Carvana Auto Receivables Trust 2022-P2 has an $82-million tranche that KBRA rated ‘K1+’ with a 9.50% initial credit enhancement; two $185.500-million tranches rated ‘AAA’ with a 9.5% initial credit enhancement; a $97.550-million tranche rated ‘AAA’ with a 9.50% initial credit enhancement; an $18.450-million tranche rated ‘AA+’ with a 6.45% initial credit enhancement; a $17.550-million tranche rated ‘A+’ with a 3.55% initial credit enhancement; an $18.450-million

tranche with a ‘BBB+’ rating and a .50% initial credit enhancement; and a $10.587-million tranche rated ‘BBB-’ and a .30% initial credit enhancement.

Carvana’s 17th overall ABS is slated to close on May 25th.

CRVNA 2022-P2’s pool balance is much smaller than that of its most recent predecessors, which issued about $1.0 billion, KBRA noted.

First formed in 2012, Carvana, an ecommerce platform, operates in 315 markets. Users can purchase, finance, trade-in and get cars delivered through the business.

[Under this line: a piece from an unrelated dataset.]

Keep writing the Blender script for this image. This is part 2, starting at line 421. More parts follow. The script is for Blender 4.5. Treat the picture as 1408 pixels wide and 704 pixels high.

The Tempe, Arizona company’s latest ABS is collateralized by $605 million automobile loans. The fixed-rate installment loans are to people with a “weighted average non zero FICO score of 704,” the report said.

The average principal balance is $24,150 with a weighted average original term and remaining term of 71 and 70 months, respectively, KBRA said. The net proceeds from issuing the notes will be for general operating, the report said.

Bridgecrest Credit Company, an affiliate of DriveTime, is the servicer; Computershare Trust Company, N.A., is the indenture trustee custodian and paying agent. BNY Mellon Trust of Delaware is the owner trustee and Vervent Inc. is the back up servicer.

Despite it national profile as an innovative car seller, Carvana began originating sizable volumes of loans to get on the radar of KBRA in 2016, the report said.

KBRA counted several aspects of Carvana’s business as a negative, citing its lack of robust historical performance data as one. Also, company is focused on growth, causing it to incur operating losses — a net loss of $287 million for fiscal year 2021—and a negative cash flow since inception, KBRA said.

Not all aspects of Carvana’s business are cause for concern, however. Its integrated business model allows it to keep a tighter rein on fixed, overhead costs compared with traditional retail dealers, the report said.